Sriram Karri | India’s women can offer lessons in smart economics
My grandmother taught me the first lessons of economics when I was hardly five years old, after I was foolhardy and rash with a grand sum of Rs. 2 she had given me a day earlier. Never spend all the money you have, never spend it all on one go or to buy just one thing, she instructed me. And then sweetly asked, “Would you like to have some more money?”
I nodded. She explained that there could not be any more charity or gifting this time, and listed several chores I could undertake to do, and if I did them well, she would pay me. The total scope of wages, I was made to realise, would be around Rs. 10 within a month. Valuable lessons, but these were the very principles on which she managed our household for several decades. A very small wage, big family, no assets, lots of expenditures and pressures, yet she managed to save and keep the ship steady.

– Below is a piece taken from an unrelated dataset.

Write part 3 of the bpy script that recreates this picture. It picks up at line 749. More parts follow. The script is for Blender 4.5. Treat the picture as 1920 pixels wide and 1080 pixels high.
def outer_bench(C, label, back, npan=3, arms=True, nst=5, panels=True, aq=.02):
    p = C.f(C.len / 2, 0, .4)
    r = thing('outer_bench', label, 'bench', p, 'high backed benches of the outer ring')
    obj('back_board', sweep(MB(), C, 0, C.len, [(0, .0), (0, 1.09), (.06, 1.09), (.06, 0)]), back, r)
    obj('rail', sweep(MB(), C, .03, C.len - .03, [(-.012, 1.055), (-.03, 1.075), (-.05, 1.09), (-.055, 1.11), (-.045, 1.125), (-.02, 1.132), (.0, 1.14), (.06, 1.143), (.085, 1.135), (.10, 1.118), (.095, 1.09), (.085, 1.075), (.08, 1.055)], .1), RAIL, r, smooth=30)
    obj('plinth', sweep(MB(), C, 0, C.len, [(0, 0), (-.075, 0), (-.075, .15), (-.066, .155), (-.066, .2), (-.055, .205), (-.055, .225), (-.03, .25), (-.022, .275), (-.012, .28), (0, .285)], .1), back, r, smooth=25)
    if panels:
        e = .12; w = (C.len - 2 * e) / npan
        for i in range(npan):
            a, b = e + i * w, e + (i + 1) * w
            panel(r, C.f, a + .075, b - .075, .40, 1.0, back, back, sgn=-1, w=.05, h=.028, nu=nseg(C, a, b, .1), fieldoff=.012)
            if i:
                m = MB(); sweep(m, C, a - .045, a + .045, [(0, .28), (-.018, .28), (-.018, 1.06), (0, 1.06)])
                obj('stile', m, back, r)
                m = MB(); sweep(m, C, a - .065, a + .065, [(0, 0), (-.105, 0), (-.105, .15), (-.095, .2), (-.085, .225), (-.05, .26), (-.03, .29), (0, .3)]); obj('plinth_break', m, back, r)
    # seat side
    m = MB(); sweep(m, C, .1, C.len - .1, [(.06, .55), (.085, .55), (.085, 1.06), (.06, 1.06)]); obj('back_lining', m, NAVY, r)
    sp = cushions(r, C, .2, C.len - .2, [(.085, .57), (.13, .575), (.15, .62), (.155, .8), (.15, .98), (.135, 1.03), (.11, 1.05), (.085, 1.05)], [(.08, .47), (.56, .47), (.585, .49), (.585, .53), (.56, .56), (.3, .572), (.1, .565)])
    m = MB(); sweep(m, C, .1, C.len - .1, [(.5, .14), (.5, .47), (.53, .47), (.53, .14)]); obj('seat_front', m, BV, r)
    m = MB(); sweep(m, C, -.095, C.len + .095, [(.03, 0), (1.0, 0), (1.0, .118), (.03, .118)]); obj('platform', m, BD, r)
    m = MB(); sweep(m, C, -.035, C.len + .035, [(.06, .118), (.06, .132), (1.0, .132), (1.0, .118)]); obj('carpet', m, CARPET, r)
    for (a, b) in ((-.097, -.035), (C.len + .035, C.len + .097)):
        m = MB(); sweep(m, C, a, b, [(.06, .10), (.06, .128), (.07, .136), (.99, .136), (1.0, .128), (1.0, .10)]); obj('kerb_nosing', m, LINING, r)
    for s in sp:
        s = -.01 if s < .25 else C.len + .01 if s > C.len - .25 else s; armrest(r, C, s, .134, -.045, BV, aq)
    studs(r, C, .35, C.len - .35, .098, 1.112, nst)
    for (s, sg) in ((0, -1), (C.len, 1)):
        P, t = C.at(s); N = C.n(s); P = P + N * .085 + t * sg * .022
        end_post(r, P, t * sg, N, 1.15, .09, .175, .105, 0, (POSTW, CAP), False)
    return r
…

Nothing sui generis, most Indian households have been managed by women with smartness and sound economic principles. In fact, we could all learn a thing or two on economics from the Indian women, as I did, learn my second lesson, from a neighbourhood aunty, who was also our entire colony’s preferred adviser on financial management.
She would convince several of the maids to open bank accounts in their names, and even help them with their early banking transactions. She also convinced us to enter into a commitment on savings, by undertaking recurring deposits. And she destroyed more informal “home” or piggy bank cash savings in those days and turned them into formal bank accounts by using folksy examples to explain concepts of inflation and interest rate.
Most of your life gets set with such simple examples — savings, accumulating interest, empowering your savings with commitments and harnessing the power of compounding. Then, of course, were those wise ladies in the colony who built the first ‘chit fund’ groups, which ensured all women turned small, loose savings into a bigger amount and used it to purchase an asset for the house.
Most modern lessons on diversifying a portfolio would not surprise any Indian household whose economics are steered by steely women of convictions and home truths. Gold has been the chosen method to save, a multi-purpose way to hold value and preserve savings, fighting inflation, and an easy to ensure liquidity during emergencies.
Most of the world’s hyper-inflation began when central banks abandoned the gold standard as being unviable and no longer pragmatic for the future — and eager to adopt Keynesian economics — giving governments the reckless instrument of deficit financing and easy money to spur “growth”. This is how households are run by dads and uncles, when mother and aunts are all on a rare holiday.
I never realised, nor did even perhaps my dad, when my mother would suddenly spring a surprise by telling us that she was going to buy a plot of land. What? Did we have so much money? Did my father even earn so much? How did she save so much? Then we had to think hard to realise how many expenditures we had proposed in the last two years, but she had calmly lied saying we had no money for it.
A holiday, a new colour TV, a motorcycle — nope, she vetoed them all. Priorities for family and priorities for money in a way she saw fit.
On International Women’s Day, going beyond clichés, one must look around, go back in time and analyse to be truly humbled into realising at how much wiser, saner, smarter and productively higher in the ladder of economics the women around us are.
The CEOs, CFOs and bankers, ministers and officials, every formal position holder in the world with the smarts, irrespective here of their gender, must think of the traditional Indian householder of a woman they best relate to refresh their economics primers.
The economy is so much larger, the needle has risen so much higher on the scale measuring women’s education and empowerment; the opportunities are vast and the earnings have risen too.
But the average Indian household, the building block of the economy, may or may not be managing its affairs as wisely as before.
Yes, we have transformed into a consumption-driven economy, and a more consumerist mindset society; we are increasingly measured by where we live, what we wear, or dive, and what we showcase, and to do it, are allowing a sea of debt to drown us; but whatever those wonderful women I recall running households would not approve of then, are not too healthy or good even today.
It is the new economy, with cashless micro transactions and all, but it is still old economics. You work hard and earn, you save some, never spend all of what you earn, to be in debt is not a good thing, and don’t spend on everything you think you want.
They were — my grandmother, my neighbourhood aunty, my mother, and a few others — the best financial advisers and practicing economists I ever saw and met — and on Women’s Day, can’t think of a more necessary ode to sing than for their wisdom, and acumen; amazing then and relevant today.